KUSA — The loved ones of three people gunned down in a Thornton Walmart got part of what they wanted Friday – the killer will die in prison – but were left grasping for the answer to the biggest question of all: Why?
When Scott Ostrem, 48, was offered the chance to speak at his sentencing hearing, he passed. So did the two attorneys flanking him in a packed Adams County courtroom.
“Today, we were hoping for, when he was asked if he'd like to speak, for some kind of reason,” said Alice Acosta, a sister-in-law of Carlos Moreno, one of Ostrem’s victims. “Although there won't be a reason good enough for us, at least for us to know what his thought was when he did it.
“And he was a coward when it came to that as he was on that night when he went in there with his gun with intentions of killing people.”
Ostrem pleaded guilty a week ago to three counts of first-degree murder after deliberation for the killings of Moreno, 66, Pamela Marques, 52, and Victor Vasquez, 26, as well as a single count of attempted first-degree murder for the 45 other people who were in the area of the cash registers when he started shooting. Ostrem made the deal in exchange for Adams County District Attorney Dave Young taking the potential of the death penalty off the table.
It was just after 6 p.m. on Nov. 1, 2017, when Ostrem pulled up to the store, located at 9901 Grant St., walked inside, pulled out a pistol, and fired seven rounds without saying a word. He then walked out, got in his car, and drove away.
Store security footage allowed detectives to identify his license plate, and he was arrested the next morning.

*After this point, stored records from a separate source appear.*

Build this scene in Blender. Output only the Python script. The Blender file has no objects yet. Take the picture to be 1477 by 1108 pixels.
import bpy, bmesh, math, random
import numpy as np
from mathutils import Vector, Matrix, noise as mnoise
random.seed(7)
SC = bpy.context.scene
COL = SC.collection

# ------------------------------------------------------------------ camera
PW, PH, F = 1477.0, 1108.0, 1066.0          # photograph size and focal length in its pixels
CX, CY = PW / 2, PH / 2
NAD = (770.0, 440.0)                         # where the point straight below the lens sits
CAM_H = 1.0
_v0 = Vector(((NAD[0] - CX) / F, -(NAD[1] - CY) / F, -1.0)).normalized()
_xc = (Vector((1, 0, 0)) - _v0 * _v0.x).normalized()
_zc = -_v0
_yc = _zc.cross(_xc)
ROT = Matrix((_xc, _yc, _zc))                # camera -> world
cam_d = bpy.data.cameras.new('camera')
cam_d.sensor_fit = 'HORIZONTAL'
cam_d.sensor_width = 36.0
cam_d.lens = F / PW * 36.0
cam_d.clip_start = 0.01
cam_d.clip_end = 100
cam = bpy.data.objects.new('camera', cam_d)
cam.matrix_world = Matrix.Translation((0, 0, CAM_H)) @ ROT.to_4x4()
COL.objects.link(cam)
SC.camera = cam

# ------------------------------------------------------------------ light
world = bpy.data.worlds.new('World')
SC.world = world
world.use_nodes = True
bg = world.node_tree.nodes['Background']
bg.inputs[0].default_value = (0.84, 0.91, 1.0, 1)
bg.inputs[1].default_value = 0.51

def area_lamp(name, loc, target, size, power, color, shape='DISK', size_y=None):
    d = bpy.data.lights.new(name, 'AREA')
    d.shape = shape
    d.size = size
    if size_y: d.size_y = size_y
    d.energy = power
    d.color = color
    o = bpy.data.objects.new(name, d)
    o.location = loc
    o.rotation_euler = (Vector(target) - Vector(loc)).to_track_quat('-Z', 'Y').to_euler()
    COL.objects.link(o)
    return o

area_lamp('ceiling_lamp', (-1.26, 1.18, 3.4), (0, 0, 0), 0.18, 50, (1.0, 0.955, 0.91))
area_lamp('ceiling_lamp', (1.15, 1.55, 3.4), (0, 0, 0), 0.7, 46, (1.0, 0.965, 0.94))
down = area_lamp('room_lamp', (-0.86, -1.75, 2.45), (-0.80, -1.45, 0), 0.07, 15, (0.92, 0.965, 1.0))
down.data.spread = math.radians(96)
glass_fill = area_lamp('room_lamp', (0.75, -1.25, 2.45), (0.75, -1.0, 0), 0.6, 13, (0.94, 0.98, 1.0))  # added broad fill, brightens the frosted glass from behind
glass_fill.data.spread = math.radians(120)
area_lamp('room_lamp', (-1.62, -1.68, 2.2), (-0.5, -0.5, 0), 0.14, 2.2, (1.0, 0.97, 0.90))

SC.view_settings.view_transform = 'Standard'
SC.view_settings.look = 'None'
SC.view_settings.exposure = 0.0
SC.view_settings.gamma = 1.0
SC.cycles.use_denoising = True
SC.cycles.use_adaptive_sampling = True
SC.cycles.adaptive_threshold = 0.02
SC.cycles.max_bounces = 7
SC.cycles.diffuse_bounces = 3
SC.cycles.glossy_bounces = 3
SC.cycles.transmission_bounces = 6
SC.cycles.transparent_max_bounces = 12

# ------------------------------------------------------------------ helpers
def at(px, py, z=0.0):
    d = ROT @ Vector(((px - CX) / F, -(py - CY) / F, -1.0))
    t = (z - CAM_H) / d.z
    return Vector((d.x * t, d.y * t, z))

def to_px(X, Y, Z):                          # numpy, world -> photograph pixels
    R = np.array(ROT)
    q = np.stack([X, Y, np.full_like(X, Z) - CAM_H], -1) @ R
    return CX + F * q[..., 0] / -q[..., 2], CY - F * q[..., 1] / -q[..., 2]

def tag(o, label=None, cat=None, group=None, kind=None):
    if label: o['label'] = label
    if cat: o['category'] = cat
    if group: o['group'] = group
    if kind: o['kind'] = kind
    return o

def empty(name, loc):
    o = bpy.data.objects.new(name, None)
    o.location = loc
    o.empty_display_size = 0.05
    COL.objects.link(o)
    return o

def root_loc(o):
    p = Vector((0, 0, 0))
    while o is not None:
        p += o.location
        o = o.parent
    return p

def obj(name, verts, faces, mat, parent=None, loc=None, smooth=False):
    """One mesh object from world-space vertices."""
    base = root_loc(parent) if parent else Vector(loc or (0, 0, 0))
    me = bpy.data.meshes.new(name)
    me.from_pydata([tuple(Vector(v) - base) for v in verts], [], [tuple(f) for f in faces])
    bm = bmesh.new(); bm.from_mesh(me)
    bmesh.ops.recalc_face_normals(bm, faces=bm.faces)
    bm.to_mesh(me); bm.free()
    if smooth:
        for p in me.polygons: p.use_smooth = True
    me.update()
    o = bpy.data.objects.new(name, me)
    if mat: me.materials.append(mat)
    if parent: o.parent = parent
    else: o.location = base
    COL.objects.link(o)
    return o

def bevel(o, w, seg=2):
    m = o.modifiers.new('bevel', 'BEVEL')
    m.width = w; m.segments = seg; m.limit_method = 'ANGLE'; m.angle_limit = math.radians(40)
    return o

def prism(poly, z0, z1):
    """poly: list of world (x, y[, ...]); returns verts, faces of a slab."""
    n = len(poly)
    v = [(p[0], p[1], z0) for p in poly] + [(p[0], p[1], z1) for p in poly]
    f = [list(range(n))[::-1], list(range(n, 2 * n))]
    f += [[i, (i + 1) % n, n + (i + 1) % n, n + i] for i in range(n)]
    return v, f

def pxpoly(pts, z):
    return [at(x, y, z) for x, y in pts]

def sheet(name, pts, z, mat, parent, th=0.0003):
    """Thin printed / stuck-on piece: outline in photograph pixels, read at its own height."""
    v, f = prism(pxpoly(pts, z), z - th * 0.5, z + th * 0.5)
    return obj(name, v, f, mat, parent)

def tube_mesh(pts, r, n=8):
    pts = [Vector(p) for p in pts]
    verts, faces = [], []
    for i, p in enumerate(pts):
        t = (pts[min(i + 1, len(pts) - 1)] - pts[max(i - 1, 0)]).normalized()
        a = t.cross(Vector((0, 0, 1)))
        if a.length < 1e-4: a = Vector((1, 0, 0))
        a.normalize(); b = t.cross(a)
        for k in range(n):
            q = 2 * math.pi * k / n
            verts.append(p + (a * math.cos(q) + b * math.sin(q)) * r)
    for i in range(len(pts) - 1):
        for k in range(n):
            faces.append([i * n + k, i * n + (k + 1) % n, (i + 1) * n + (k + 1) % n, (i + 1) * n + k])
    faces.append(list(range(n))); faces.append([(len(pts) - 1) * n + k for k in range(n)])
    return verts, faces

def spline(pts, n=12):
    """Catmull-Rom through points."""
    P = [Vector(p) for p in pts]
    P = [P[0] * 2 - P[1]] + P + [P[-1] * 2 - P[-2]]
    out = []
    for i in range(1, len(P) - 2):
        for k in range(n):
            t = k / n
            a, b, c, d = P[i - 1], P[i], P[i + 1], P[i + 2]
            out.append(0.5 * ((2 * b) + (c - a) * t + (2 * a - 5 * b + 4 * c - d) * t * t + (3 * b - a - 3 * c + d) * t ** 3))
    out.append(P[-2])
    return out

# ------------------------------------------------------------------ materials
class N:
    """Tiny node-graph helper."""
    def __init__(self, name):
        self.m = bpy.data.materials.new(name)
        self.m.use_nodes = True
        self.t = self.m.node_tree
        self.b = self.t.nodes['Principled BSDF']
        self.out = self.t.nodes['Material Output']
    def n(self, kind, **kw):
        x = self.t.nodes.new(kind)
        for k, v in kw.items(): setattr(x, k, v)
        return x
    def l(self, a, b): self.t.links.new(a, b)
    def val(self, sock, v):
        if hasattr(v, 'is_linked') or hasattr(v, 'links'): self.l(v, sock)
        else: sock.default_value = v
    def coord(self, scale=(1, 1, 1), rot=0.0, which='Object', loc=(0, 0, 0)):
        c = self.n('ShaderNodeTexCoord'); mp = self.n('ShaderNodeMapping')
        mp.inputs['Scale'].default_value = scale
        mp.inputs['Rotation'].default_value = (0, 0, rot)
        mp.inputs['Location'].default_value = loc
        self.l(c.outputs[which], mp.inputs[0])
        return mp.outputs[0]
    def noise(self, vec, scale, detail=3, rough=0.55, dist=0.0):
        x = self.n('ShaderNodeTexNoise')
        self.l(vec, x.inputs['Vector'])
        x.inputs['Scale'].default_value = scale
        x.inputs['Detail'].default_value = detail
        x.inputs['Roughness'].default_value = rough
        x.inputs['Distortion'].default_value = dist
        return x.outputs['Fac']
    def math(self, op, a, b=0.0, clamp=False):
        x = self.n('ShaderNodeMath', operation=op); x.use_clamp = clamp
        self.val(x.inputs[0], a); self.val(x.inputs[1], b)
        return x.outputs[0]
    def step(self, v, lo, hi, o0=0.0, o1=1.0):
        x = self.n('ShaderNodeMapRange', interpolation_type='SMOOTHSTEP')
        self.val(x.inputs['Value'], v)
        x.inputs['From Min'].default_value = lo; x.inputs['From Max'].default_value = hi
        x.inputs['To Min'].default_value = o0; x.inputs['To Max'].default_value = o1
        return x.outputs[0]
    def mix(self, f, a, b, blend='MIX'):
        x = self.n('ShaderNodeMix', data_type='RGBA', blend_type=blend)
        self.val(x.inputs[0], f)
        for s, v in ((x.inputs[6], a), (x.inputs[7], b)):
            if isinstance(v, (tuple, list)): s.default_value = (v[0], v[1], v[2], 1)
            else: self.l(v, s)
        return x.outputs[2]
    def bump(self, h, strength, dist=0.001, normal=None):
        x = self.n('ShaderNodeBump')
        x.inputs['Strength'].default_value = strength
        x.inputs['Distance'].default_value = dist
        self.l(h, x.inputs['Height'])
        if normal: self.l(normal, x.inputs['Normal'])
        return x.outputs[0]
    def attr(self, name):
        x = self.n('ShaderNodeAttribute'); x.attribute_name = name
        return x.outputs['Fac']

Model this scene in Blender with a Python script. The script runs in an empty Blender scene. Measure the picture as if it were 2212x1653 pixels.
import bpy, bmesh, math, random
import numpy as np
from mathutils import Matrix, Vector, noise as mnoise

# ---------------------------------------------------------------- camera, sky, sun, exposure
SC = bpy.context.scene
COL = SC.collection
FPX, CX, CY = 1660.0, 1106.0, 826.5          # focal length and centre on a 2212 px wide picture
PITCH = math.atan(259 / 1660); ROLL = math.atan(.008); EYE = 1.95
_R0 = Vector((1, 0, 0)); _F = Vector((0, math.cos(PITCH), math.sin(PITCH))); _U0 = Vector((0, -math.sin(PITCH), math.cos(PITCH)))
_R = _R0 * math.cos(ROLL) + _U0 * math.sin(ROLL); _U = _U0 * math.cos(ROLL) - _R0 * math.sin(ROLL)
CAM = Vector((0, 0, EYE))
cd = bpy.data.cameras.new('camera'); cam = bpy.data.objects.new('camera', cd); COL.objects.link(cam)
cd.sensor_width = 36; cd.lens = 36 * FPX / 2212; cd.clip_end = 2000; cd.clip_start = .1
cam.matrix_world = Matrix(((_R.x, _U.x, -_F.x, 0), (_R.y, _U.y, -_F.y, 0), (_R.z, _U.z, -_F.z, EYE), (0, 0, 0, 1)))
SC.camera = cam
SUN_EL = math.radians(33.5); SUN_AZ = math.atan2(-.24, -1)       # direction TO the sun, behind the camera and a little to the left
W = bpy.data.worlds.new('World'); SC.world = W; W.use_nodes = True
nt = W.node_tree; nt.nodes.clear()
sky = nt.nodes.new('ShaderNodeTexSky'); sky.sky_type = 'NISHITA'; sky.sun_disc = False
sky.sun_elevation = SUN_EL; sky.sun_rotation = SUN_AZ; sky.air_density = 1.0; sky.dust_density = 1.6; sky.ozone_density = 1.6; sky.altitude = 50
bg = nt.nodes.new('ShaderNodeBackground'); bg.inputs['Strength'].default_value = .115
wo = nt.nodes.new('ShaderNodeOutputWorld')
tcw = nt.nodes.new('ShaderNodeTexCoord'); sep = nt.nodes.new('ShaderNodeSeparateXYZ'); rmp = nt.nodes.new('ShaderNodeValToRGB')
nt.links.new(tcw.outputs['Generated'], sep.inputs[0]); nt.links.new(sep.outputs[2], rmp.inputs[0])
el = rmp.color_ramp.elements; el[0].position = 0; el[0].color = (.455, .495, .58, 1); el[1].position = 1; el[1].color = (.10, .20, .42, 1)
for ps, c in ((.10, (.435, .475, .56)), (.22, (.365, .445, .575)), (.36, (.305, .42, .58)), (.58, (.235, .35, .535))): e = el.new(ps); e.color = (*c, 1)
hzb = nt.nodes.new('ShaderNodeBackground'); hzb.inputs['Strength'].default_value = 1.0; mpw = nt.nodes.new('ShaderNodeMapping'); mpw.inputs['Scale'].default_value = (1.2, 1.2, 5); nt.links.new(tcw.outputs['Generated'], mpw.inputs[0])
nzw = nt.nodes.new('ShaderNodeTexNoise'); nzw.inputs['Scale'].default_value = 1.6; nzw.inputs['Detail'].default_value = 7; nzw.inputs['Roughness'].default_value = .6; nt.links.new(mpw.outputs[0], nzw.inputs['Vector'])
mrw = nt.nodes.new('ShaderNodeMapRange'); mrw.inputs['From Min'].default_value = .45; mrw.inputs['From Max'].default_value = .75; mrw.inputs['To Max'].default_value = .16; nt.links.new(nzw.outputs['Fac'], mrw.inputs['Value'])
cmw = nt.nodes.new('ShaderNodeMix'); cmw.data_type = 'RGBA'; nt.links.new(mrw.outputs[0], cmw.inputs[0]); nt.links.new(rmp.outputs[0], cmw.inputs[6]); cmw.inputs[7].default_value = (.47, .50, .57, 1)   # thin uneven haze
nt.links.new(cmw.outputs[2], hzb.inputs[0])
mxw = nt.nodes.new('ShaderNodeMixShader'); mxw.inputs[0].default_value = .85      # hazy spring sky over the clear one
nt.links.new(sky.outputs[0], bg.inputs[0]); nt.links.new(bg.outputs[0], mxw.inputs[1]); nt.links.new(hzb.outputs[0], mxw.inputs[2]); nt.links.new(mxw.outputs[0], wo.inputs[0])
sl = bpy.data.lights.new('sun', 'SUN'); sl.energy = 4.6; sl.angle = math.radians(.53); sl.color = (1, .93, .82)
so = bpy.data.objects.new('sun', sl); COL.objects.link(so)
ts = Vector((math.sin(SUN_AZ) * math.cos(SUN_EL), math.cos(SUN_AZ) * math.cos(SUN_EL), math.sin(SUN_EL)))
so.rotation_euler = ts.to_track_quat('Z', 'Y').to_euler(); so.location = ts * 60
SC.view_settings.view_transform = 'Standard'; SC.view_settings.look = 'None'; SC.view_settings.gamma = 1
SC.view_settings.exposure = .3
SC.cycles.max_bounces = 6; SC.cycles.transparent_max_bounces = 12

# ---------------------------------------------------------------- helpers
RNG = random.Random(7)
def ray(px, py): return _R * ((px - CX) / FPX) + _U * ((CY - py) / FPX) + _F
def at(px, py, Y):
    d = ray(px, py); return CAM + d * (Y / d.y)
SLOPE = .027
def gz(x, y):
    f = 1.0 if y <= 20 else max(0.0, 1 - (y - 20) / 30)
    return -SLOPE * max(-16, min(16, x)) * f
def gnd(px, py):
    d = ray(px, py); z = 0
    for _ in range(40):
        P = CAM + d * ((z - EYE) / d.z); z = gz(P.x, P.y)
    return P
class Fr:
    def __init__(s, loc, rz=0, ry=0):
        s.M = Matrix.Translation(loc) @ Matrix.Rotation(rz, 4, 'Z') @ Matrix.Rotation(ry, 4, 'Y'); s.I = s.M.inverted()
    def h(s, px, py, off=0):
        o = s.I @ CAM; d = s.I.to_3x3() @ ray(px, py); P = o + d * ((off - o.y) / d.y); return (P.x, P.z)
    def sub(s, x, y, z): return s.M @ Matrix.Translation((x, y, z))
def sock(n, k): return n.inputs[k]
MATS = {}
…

Friday offered Ostrem’s victims the chance to tell District Judge Mark D. Warner what that night had done to them.
In all, 13 people spoke – many of them through tears – and seven others had letters read aloud in the courtroom. Sometimes the only sound was sobbing among nearly sixty friends and relatives who filled the back benches.
Before they began, Judge Warner reminded people that they were in a place of “solemn justice” and urged people to speak to him – not Ostrem.
Carlene Moreno recounted how her husband of more than 40 years had grown up in an orphanage after being abandoned by his mother and how he “vowed and was determined to be the father he never had” to their three girls.
“Without Carlos, there’s a gaping hole in our lives that can never be filled,” she said.
A letter from the couple’s granddaughter, Callie Moreno, was read by a relative. Callie’s own mother had died, and Carlos and Carlene Moreno adopted their granddaughter and raised her as their own child.
In her letter, Callie recalled sitting with him at a Dairy Queen across from the Walmart before the shooting and thinking, “I love him so much. I’m glad I have him as my dad.”
A short time later, he was gone.
Prosecutor Jess Redman read a letter from Arthur Gutierrez, Marques’ husband.
“All our dreams we had together as a family are gone,” Gutierrez wrote. “Now I’m left feeling guilty that I could not help save her life.”
Jovita Martinez, Vasquez’s mother, recounted struggles with the most menial of tasks.
“Every day, simple things are different,” she said.
Her son was a young father with two daughters and a fiancée who was seven months pregnant when he was killed. Now, Martinez said she lives her life constantly thinking about what happened in that store and how it might have turned out differently.
“If we hadn’t gone to Walmart,” she said. “If Victor hadn’t looked back. If I could have done something to save him. So many ‘what ifs.’”
As one person after another stepped to the microphone in a packed courtroom and recounted the anguish he caused when he opened fire at the busy store on Nov. 1, 2017, he stared straight ahead, betraying no visible reaction.
It was clear that Judge Warner was moved.
“Anyone with a modicum of human emotion would feel a palpable sense of pain and loss” by what he termed “an atrocious act.”
“The lives of Carlos Moreno, Pamela Marques, and Victor Vasquez were violently and tragically taken – or perhaps, more appropriately put, were stolen,” he said.
And then – why?
“There seems to be no motive or rationale for the actions of Mr. Ostrem that night,” Warner said, describing the killer as a man with a “black, malignant heart.”
With that, he sentenced Ostrem to three consecutive life sentences without any possibility of parole – and another 48 years.
Afterward, Young, the district attorney, said the sentence reflected “justice, under the circumstances.”
“We think this is the best outcome,” Young said. “He’s going to die in prison. He’s going to die alone.”